Pollination is the living proof of just how intertwined our food systems are with nature. But what is the value of this essential resource? In a new study, researchers have attempted to answer that question by framing this ecosystem service as a tradable commodity, and for the first time, quantifying its role in driving the international food trade.
Their Science Advances paper reveals that half the world’s traded crops are dependent on pollinators. What’s more, this trade is split starkly along geographic lines, with wealthy nations hugely dependent on insect-fuelled crop production in tropical, developing countries.
Worryingly, these regional cornucopias of pollinator-fuelled food are also where pollinator habitat is currently in decline—something that requires urgent action and attention, if our food systems are to continue into the future, the researchers say. “It would be great if a person drinking a coffee or eating a chocolate in the UK would realize that moment is only possible due to the action of many tiny insects living in tropical regions of the world,” says Luisa Carvalheiro, an ecologist from Federal University of Goias, Brazil, and a coauthor on the new research.
Globally, pollination accounts for 35% of global production by volume. Most fruits and many vegetables—everything from avocados, to bananas, pumpkins, watermelons, lemons, limes, and tomatoes—as well as many ‘luxury’ foods like chocolate, coffee, and almonds, are dependent on insects for their existence.
To translate these benefits within the context of global trade, the international team of researchers on the new study were inspired by the concept of ‘virtual resource flow,’ an idea that’s already used to quantify the amount of water associated with crops traded globally. They used this idea to determine the quantity of globally exported crop production that’s attributable to pollinator’s activities. The researchers looked at 55 pollinator-dependent crops markets between 2001 and 2015, and confined their sample to global croplands that lay within 450 metres of natural vegetation—a distance that insects could feasibly travel from wild habitat to pollinate nearby crops.
They found that over 50% of the crops traded in international markets are dependent on pollinators. At the country level, the amount of imported crops that resulted directly from pollination was as high as 20% in some nations. In certain countries that are primary exporters of crops, pollination accounted for almost 94% of the crop quantity that was traded out. These estimations indicate the huge role insects play not only in stocking up our food systems, but in actually sustaining global food trade, too.
Some striking geographical trends emerged, as well. It turns out that the biggest importers of pollinator-fuelled crops are rich countries like the United States and European nations, while the largest producers of these goods are developing countries in tropical regions, like Brazil. “We show that the richest nations in the world have a large dependence on what is produced by pollinators elsewhere, and obtain such products via international trade,” Carvalheiro explains. This is shaped partly by purchasing power: Richer nations are willing to pay for more expensive pollinated products like fruit and vegetables, which are associated with aspirationally healthy diets, and pricier foods like chocolate and coffee.

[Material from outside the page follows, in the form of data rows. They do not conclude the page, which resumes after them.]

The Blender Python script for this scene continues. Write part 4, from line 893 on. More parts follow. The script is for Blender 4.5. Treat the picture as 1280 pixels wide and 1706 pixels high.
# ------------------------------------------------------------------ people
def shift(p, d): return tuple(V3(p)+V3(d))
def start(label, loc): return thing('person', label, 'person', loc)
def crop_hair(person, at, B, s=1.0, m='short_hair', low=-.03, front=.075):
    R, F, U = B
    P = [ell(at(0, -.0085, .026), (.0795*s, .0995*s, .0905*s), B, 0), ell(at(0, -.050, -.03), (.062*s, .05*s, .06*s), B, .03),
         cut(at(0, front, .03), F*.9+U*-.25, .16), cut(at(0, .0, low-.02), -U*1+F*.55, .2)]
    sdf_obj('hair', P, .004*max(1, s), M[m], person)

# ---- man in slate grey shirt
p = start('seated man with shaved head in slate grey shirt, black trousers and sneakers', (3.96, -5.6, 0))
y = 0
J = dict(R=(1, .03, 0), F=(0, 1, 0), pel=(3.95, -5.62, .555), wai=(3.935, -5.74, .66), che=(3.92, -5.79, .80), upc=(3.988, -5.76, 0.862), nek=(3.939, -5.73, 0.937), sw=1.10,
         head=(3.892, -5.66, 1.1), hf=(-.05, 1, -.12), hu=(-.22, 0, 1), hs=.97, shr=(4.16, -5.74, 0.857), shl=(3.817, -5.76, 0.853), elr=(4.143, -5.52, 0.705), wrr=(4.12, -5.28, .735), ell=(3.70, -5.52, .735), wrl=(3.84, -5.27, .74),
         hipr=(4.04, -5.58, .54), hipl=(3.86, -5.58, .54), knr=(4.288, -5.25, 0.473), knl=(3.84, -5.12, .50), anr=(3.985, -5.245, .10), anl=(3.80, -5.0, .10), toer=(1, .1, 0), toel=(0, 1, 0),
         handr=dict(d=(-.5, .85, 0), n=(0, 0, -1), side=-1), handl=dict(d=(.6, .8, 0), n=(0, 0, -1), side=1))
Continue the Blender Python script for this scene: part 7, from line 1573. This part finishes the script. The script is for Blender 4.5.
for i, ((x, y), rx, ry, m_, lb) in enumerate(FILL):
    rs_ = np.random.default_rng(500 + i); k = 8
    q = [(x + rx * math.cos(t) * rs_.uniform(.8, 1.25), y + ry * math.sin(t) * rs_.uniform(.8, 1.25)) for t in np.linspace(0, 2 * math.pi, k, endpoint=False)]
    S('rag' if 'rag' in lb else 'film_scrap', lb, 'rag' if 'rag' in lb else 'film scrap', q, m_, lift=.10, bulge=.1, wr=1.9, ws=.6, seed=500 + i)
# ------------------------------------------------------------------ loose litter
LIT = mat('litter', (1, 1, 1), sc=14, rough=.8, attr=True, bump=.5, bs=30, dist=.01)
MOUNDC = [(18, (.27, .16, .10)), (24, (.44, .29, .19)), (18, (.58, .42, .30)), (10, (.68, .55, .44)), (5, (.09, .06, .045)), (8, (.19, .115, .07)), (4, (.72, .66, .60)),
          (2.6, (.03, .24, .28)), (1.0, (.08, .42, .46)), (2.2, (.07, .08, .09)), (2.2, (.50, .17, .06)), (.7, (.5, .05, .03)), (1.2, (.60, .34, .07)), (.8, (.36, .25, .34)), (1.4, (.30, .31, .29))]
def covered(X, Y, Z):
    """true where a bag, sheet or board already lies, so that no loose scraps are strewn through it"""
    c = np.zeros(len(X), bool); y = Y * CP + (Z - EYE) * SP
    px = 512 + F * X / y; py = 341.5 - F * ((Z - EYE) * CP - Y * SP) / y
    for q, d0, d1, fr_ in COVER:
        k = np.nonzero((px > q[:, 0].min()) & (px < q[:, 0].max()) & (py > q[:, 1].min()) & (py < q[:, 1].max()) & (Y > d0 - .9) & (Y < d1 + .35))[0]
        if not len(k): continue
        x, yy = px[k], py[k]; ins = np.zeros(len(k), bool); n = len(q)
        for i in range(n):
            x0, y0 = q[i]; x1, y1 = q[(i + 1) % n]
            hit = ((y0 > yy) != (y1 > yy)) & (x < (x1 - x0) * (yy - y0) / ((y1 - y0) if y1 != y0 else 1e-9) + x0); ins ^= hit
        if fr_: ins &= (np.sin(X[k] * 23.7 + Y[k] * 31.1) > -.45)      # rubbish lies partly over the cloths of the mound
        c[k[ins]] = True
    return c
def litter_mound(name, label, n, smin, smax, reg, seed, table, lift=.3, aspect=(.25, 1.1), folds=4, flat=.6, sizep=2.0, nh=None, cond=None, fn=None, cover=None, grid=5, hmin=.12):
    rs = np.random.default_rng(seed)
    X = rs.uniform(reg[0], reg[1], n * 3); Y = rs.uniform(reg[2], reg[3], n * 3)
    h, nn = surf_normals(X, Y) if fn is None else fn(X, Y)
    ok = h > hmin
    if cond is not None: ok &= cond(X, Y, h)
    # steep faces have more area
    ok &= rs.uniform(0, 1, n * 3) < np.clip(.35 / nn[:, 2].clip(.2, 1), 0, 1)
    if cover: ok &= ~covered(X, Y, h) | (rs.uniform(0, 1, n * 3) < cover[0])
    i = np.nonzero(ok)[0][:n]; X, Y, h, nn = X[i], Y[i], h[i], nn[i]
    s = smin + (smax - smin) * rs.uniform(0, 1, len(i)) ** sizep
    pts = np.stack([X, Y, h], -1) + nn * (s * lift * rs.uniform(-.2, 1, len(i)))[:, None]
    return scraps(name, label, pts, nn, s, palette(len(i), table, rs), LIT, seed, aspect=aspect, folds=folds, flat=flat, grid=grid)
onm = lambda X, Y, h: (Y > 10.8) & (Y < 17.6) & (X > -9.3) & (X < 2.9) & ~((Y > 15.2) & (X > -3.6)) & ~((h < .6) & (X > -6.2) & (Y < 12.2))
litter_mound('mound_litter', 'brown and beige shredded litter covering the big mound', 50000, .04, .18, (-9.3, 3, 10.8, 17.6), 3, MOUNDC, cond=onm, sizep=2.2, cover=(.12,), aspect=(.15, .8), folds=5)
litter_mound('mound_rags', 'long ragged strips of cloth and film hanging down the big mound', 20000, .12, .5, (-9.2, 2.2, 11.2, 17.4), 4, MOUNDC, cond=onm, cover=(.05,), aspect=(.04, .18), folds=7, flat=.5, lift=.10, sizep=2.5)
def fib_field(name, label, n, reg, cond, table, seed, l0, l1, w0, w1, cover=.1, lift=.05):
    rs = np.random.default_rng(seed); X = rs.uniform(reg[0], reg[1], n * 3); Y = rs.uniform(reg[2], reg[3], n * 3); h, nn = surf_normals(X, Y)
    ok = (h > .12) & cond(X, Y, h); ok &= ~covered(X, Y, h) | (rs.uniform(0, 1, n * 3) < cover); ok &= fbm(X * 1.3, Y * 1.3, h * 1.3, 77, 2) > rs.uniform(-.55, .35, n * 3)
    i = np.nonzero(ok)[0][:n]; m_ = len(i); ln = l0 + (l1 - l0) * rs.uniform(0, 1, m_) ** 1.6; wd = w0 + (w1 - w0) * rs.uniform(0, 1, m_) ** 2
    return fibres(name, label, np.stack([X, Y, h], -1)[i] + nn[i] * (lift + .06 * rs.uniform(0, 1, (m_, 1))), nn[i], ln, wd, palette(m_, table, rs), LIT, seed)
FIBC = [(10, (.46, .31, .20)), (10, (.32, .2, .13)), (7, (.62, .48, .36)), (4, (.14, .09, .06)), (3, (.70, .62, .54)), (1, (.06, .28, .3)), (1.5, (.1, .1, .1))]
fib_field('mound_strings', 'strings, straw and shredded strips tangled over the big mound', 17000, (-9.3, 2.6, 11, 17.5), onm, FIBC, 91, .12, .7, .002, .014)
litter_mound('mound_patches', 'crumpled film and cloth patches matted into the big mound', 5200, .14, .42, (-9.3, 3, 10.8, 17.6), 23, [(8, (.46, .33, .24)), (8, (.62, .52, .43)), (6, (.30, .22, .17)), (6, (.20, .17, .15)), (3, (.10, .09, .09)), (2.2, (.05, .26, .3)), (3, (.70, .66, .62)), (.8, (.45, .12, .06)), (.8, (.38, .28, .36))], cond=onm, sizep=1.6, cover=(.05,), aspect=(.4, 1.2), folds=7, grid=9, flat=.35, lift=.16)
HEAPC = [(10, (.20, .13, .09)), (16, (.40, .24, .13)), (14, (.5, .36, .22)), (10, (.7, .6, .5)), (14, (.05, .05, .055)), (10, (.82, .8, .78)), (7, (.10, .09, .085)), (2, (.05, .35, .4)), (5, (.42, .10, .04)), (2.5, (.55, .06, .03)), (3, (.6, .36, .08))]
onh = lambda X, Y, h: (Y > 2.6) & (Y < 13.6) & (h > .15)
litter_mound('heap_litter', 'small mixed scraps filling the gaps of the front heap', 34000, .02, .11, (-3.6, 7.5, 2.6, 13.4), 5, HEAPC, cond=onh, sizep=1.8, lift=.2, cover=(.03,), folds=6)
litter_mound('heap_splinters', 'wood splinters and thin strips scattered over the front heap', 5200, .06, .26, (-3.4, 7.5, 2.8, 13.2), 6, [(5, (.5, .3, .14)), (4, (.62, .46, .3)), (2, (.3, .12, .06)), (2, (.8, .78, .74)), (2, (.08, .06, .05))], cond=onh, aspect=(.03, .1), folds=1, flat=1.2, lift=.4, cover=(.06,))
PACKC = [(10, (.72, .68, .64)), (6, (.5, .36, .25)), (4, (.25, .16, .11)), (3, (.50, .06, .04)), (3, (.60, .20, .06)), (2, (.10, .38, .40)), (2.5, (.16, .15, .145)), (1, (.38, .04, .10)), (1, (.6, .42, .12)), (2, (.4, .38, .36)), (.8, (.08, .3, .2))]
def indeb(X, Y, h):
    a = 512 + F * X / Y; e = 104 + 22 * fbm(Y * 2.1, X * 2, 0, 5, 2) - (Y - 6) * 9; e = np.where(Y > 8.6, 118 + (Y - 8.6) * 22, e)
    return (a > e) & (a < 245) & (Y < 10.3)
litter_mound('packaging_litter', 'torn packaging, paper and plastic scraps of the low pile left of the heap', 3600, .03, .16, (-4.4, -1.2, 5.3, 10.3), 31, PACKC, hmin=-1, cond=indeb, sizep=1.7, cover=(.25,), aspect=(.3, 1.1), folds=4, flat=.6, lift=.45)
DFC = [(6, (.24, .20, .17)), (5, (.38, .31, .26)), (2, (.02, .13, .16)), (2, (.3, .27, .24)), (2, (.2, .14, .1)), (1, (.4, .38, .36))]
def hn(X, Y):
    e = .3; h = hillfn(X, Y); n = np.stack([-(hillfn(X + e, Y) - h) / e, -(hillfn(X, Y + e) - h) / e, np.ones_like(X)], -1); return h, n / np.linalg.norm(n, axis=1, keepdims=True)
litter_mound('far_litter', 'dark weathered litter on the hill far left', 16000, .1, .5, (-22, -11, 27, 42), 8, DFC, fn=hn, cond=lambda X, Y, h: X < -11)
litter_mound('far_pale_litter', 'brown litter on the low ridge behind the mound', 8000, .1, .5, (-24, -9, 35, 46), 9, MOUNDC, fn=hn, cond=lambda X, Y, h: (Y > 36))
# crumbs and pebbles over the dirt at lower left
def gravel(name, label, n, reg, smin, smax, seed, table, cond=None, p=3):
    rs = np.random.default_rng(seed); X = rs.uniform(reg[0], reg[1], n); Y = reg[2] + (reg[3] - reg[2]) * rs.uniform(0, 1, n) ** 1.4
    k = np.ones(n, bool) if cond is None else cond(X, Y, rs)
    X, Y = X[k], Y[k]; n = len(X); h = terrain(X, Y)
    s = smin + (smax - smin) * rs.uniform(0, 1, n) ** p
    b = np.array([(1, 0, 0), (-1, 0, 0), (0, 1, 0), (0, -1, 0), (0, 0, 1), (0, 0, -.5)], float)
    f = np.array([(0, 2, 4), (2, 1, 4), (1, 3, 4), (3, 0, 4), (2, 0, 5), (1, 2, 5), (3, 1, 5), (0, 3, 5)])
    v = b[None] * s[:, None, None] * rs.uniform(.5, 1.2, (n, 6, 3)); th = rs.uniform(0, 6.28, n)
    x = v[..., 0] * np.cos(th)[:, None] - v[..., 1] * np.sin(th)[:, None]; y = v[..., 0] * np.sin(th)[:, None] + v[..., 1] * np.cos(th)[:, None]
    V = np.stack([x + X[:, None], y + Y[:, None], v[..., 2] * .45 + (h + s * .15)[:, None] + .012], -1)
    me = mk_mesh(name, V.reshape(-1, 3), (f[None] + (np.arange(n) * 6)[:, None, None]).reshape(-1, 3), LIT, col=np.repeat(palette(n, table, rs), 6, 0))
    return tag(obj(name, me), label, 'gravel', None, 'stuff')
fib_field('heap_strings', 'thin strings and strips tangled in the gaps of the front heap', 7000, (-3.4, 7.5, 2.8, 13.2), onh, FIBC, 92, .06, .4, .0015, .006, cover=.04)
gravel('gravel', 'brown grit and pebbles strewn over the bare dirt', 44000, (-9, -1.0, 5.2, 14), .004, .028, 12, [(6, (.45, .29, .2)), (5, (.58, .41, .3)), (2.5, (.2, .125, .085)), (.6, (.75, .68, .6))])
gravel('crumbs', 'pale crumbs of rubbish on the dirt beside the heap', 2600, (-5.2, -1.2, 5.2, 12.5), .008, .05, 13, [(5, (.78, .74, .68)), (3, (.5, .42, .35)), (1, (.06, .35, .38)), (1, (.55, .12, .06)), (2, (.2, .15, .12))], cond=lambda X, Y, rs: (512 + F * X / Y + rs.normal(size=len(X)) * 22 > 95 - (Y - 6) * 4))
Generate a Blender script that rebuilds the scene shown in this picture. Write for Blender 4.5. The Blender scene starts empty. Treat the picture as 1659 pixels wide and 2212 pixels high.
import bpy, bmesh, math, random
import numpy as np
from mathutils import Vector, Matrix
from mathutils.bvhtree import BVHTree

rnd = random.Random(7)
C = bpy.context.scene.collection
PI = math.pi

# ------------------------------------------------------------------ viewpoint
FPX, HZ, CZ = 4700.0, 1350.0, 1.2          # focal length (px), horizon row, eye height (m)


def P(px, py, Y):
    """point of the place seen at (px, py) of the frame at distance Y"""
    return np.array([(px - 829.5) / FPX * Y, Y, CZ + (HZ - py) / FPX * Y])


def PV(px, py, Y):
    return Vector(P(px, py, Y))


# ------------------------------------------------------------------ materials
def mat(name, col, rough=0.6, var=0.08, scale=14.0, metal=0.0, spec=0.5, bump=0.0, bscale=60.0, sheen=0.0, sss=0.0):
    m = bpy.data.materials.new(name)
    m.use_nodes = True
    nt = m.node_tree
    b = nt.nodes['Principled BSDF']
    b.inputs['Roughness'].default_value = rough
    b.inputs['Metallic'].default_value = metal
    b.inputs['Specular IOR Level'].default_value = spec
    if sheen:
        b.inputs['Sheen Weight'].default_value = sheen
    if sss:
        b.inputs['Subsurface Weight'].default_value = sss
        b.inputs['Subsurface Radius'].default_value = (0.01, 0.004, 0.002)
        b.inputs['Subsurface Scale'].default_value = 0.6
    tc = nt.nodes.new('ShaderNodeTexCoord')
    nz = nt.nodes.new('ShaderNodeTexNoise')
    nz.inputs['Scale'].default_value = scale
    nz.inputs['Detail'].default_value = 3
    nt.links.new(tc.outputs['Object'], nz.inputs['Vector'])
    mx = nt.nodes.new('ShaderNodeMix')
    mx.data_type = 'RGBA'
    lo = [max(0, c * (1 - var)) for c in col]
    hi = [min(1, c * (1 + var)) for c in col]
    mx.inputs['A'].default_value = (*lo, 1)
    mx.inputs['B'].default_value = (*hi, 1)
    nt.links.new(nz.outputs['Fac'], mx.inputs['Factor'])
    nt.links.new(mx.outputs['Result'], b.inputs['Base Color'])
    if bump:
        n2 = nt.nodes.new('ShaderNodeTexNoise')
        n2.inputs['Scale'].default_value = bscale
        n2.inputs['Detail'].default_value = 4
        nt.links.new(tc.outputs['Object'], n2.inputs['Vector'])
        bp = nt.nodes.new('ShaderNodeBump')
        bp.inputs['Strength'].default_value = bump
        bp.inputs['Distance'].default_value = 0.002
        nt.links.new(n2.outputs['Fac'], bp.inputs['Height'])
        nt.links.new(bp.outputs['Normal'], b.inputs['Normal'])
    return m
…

But this geographical dynamic also highlights the global dependence on pollinator biodiversity in tropical countries—which is something that in turn, relies on the existence of wild habitat. In other words, tropical countries harbor the biodiversity that sustains the eating habits of the world’s richest countries.
That’s an unnerving thought, in light of what else the researchers discovered, which is that countries producing and exporting the largest quantity of pollinator-dependent crops, are also those where the steepest habitat declines are currently underway.
The researchers’ analysis suggests that the market for pollinated crops (driven mainly by rich countries) has led to the expansion of those crop types into wild habitat, which ironically is the habitat needed to support the pollinators that are so crucial to this whole cycle in the first place. So, as farmland expands, its chances of being pollinated will dwindle as wild habitat is consigned increasingly to the fringes, far away.
Unless, of course, we take steps to intervene. This is where the researchers see the real impact of their approach to frame pollinator services economically. By identifying the value of this ecosystem service to global trade, their hope is that countries will be motivated to value it more.
For instance, information about pollinator-driven trade flows could help to identify countries where sustainable production methods should be focused – like precision farming to maximize production and limit farmland expansion, and the establishment of hedgerows and flower borders on farms to bring pollinator habitat directly into crops. Socioeconomic incentives could be made to encourage farmers to protect wild habitat in these ways. Quantifying the dependence of international trade on pollination could also help countries grasp the urgency of bringing down deforestation rates—especially in places like Brazil where wild habitat is so essential to food production, but where rainforest clearance is intensifying.
If, as one option, we internalized the costs of this essential ecosystem preservation into the price of food, it would make tangible our global, shared dependence on biodiversity and habitat conservation, the researchers explain.
In any case, recognizing the interconnectedness between nations when it comes to food will be crucial for more sustainable consumption in the future, Carvalheiro says. “We truly hope this study contributes to the recognition of how influential people’s consumption habits are on what happens in other countries, and that it increases the feeling of shared responsibility.
Silva et. al. “Virtual pollination trade uncovers global dependence on biodiversity of developing countries.” Sciences Advances. 2021.